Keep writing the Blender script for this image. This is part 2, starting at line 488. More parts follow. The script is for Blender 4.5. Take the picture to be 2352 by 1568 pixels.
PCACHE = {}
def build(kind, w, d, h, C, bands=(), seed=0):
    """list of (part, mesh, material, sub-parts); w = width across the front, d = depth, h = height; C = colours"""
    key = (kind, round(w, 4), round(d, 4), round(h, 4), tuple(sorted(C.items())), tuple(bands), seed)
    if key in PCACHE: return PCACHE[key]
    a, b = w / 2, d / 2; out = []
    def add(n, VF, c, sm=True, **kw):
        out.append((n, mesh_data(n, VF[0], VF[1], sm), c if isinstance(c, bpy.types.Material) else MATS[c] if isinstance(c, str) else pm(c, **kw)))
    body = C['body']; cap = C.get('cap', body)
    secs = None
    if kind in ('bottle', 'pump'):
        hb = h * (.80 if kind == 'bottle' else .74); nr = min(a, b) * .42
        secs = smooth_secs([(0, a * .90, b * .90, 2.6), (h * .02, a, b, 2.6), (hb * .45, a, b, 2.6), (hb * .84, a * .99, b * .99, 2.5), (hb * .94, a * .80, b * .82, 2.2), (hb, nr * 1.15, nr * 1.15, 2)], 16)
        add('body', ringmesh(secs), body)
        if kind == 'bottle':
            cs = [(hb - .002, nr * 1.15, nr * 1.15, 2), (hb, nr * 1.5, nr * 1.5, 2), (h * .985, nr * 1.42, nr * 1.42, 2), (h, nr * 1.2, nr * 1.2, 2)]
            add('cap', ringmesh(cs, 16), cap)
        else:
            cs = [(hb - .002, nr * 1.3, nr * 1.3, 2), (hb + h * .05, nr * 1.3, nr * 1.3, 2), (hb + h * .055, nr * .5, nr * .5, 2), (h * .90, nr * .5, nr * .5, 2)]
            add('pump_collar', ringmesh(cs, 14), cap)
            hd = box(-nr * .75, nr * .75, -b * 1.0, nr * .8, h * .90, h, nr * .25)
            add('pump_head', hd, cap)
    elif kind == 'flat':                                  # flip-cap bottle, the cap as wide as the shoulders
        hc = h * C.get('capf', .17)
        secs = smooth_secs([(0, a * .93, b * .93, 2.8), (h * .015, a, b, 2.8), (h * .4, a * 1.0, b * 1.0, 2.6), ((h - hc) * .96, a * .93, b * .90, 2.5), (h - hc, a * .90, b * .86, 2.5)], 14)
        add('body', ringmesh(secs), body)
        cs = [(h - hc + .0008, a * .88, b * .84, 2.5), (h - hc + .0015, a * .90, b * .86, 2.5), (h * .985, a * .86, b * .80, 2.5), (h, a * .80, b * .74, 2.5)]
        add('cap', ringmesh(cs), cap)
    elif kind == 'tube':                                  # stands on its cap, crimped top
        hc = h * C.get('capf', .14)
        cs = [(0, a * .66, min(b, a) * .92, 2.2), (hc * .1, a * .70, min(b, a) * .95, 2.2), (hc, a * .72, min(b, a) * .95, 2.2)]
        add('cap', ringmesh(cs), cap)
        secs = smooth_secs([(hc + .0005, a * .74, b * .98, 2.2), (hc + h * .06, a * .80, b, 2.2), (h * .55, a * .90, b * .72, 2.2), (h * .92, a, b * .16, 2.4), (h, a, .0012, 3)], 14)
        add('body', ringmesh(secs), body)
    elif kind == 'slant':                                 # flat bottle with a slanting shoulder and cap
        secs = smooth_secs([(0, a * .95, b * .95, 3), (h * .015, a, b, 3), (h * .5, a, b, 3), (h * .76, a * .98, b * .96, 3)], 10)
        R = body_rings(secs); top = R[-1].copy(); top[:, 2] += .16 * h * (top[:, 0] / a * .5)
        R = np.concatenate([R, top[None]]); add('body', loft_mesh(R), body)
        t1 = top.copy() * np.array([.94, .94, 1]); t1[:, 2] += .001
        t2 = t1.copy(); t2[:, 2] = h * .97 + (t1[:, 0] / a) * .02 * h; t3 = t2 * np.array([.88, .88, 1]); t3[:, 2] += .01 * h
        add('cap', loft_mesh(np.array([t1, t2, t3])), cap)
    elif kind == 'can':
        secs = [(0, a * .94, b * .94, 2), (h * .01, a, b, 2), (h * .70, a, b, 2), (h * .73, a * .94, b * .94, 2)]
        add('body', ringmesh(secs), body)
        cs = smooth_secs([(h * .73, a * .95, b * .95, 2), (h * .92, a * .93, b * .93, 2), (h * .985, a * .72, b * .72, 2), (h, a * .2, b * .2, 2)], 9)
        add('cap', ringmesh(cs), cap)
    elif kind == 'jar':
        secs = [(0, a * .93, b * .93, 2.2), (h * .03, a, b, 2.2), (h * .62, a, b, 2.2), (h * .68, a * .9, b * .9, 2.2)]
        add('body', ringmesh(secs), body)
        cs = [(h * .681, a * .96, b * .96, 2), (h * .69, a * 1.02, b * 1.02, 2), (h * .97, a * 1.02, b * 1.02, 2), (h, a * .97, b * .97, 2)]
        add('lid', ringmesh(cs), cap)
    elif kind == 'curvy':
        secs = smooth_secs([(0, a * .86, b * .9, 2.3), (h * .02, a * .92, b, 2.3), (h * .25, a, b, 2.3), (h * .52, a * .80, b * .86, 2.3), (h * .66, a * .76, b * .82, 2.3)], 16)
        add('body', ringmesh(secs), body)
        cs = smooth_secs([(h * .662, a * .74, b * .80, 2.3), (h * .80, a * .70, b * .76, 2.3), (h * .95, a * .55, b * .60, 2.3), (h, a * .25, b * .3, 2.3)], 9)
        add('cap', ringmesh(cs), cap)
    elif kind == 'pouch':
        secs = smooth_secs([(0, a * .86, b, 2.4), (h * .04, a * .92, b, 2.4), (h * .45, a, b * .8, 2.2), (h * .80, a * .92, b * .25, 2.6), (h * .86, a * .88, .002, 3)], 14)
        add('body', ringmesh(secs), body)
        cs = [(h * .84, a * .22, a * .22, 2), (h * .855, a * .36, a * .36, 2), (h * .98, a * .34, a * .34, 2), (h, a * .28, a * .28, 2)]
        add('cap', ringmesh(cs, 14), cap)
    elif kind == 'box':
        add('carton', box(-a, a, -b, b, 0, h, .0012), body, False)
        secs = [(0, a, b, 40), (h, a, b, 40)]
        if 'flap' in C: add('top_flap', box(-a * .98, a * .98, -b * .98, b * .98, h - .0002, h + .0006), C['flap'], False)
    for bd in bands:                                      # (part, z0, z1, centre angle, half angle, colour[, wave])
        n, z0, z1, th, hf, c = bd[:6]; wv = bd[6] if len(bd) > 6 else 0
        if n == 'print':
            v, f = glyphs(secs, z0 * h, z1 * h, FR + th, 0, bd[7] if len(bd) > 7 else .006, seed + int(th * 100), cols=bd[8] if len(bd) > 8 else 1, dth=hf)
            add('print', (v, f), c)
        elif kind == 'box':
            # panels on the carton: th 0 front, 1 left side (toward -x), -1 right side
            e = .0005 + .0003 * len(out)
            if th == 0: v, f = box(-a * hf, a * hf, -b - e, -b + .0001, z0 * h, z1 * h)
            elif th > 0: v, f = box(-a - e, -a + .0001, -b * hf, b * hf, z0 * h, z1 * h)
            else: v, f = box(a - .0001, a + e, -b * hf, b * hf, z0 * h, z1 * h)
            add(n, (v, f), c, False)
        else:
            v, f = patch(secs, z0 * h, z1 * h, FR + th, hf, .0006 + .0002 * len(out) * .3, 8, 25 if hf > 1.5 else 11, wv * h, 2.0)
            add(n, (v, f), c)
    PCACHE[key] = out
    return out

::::

WHAT IS ASKED ▸
Reproduce the material exactly, with every line intact.

RESULT OF THE EXERCISE ▸
Keep writing the Blender script for this image. This is part 2, starting at line 488. More parts follow. The script is for Blender 4.5. Take the picture to be 2352 by 1568 pixels.
PCACHE = {}
def build(kind, w, d, h, C, bands=(), seed=0):
    """list of (part, mesh, material, sub-parts); w = width across the front, d = depth, h = height; C = colours"""
    key = (kind, round(w, 4), round(d, 4), round(h, 4), tuple(sorted(C.items())), tuple(bands), seed)
    if key in PCACHE: return PCACHE[key]
    a, b = w / 2, d / 2; out = []
    def add(n, VF, c, sm=True, **kw):
        out.append((n, mesh_data(n, VF[0], VF[1], sm), c if isinstance(c, bpy.types.Material) else MATS[c] if isinstance(c, str) else pm(c, **kw)))
    body = C['body']; cap = C.get('cap', body)
    secs = None
    if kind in ('bottle', 'pump'):
        hb = h * (.80 if kind == 'bottle' else .74); nr = min(a, b) * .42
        secs = smooth_secs([(0, a * .90, b * .90, 2.6), (h * .02, a, b, 2.6), (hb * .45, a, b, 2.6), (hb * .84, a * .99, b * .99, 2.5), (hb * .94, a * .80, b * .82, 2.2), (hb, nr * 1.15, nr * 1.15, 2)], 16)
        add('body', ringmesh(secs), body)
        if kind == 'bottle':
            cs = [(hb - .002, nr * 1.15, nr * 1.15, 2), (hb, nr * 1.5, nr * 1.5, 2), (h * .985, nr * 1.42, nr * 1.42, 2), (h, nr * 1.2, nr * 1.2, 2)]
            add('cap', ringmesh(cs, 16), cap)
        else:
            cs = [(hb - .002, nr * 1.3, nr * 1.3, 2), (hb + h * .05, nr * 1.3, nr * 1.3, 2), (hb + h * .055, nr * .5, nr * .5, 2), (h * .90, nr * .5, nr * .5, 2)]
            add('pump_collar', ringmesh(cs, 14), cap)
            hd = box(-nr * .75, nr * .75, -b * 1.0, nr * .8, h * .90, h, nr * .25)
            add('pump_head', hd, cap)
    elif kind == 'flat':                                  # flip-cap bottle, the cap as wide as the shoulders
        hc = h * C.get('capf', .17)
        secs = smooth_secs([(0, a * .93, b * .93, 2.8), (h * .015, a, b, 2.8), (h * .4, a * 1.0, b * 1.0, 2.6), ((h - hc) * .96, a * .93, b * .90, 2.5), (h - hc, a * .90, b * .86, 2.5)], 14)
        add('body', ringmesh(secs), body)
        cs = [(h - hc + .0008, a * .88, b * .84, 2.5), (h - hc + .0015, a * .90, b * .86, 2.5), (h * .985, a * .86, b * .80, 2.5), (h, a * .80, b * .74, 2.5)]
        add('cap', ringmesh(cs), cap)
    elif kind == 'tube':                                  # stands on its cap, crimped top
        hc = h * C.get('capf', .14)
        cs = [(0, a * .66, min(b, a) * .92, 2.2), (hc * .1, a * .70, min(b, a) * .95, 2.2), (hc, a * .72, min(b, a) * .95, 2.2)]
        add('cap', ringmesh(cs), cap)
        secs = smooth_secs([(hc + .0005, a * .74, b * .98, 2.2), (hc + h * .06, a * .80, b, 2.2), (h * .55, a * .90, b * .72, 2.2), (h * .92, a, b * .16, 2.4), (h, a, .0012, 3)], 14)
        add('body', ringmesh(secs), body)
    elif kind == 'slant':                                 # flat bottle with a slanting shoulder and cap
        secs = smooth_secs([(0, a * .95, b * .95, 3), (h * .015, a, b, 3), (h * .5, a, b, 3), (h * .76, a * .98, b * .96, 3)], 10)
        R = body_rings(secs); top = R[-1].copy(); top[:, 2] += .16 * h * (top[:, 0] / a * .5)
        R = np.concatenate([R, top[None]]); add('body', loft_mesh(R), body)
        t1 = top.copy() * np.array([.94, .94, 1]); t1[:, 2] += .001
        t2 = t1.copy(); t2[:, 2] = h * .97 + (t1[:, 0] / a) * .02 * h; t3 = t2 * np.array([.88, .88, 1]); t3[:, 2] += .01 * h
        add('cap', loft_mesh(np.array([t1, t2, t3])), cap)
    elif kind == 'can':
        secs = [(0, a * .94, b * .94, 2), (h * .01, a, b, 2), (h * .70, a, b, 2), (h * .73, a * .94, b * .94, 2)]
        add('body', ringmesh(secs), body)
        cs = smooth_secs([(h * .73, a * .95, b * .95, 2), (h * .92, a * .93, b * .93, 2), (h * .985, a * .72, b * .72, 2), (h, a * .2, b * .2, 2)], 9)
        add('cap', ringmesh(cs), cap)
    elif kind == 'jar':
        secs = [(0, a * .93, b * .93, 2.2), (h * .03, a, b, 2.2), (h * .62, a, b, 2.2), (h * .68, a * .9, b * .9, 2.2)]
        add('body', ringmesh(secs), body)
        cs = [(h * .681, a * .96, b * .96, 2), (h * .69, a * 1.02, b * 1.02, 2), (h * .97, a * 1.02, b * 1.02, 2), (h, a * .97, b * .97, 2)]
        add('lid', ringmesh(cs), cap)
    elif kind == 'curvy':
        secs = smooth_secs([(0, a * .86, b * .9, 2.3), (h * .02, a * .92, b, 2.3), (h * .25, a, b, 2.3), (h * .52, a * .80, b * .86, 2.3), (h * .66, a * .76, b * .82, 2.3)], 16)
        add('body', ringmesh(secs), body)
        cs = smooth_secs([(h * .662, a * .74, b * .80, 2.3), (h * .80, a * .70, b * .76, 2.3), (h * .95, a * .55, b * .60, 2.3), (h, a * .25, b * .3, 2.3)], 9)
        add('cap', ringmesh(cs), cap)
    elif kind == 'pouch':
        secs = smooth_secs([(0, a * .86, b, 2.4), (h * .04, a * .92, b, 2.4), (h * .45, a, b * .8, 2.2), (h * .80, a * .92, b * .25, 2.6), (h * .86, a * .88, .002, 3)], 14)
        add('body', ringmesh(secs), body)
        cs = [(h * .84, a * .22, a * .22, 2), (h * .855, a * .36, a * .36, 2), (h * .98, a * .34, a * .34, 2), (h, a * .28, a * .28, 2)]
        add('cap', ringmesh(cs, 14), cap)
    elif kind == 'box':
        add('carton', box(-a, a, -b, b, 0, h, .0012), body, False)
        secs = [(0, a, b, 40), (h, a, b, 40)]
        if 'flap' in C: add('top_flap', box(-a * .98, a * .98, -b * .98, b * .98, h - .0002, h + .0006), C['flap'], False)
    for bd in bands:                                      # (part, z0, z1, centre angle, half angle, colour[, wave])
        n, z0, z1, th, hf, c = bd[:6]; wv = bd[6] if len(bd) > 6 else 0
        if n == 'print':
            v, f = glyphs(secs, z0 * h, z1 * h, FR + th, 0, bd[7] if len(bd) > 7 else .006, seed + int(th * 100), cols=bd[8] if len(bd) > 8 else 1, dth=hf)
            add('print', (v, f), c)
        elif kind == 'box':
            # panels on the carton: th 0 front, 1 left side (toward -x), -1 right side
            e = .0005 + .0003 * len(out)
            if th == 0: v, f = box(-a * hf, a * hf, -b - e, -b + .0001, z0 * h, z1 * h)
            elif th > 0: v, f = box(-a - e, -a + .0001, -b * hf, b * hf, z0 * h, z1 * h)
            else: v, f = box(a - .0001, a + e, -b * hf, b * hf, z0 * h, z1 * h)
            add(n, (v, f), c, False)
        else:
            v, f = patch(secs, z0 * h, z1 * h, FR + th, hf, .0006 + .0002 * len(out) * .3, 8, 25 if hf > 1.5 else 11, wv * h, 2.0)
            add(n, (v, f), c)
    PCACHE[key] = out
    return out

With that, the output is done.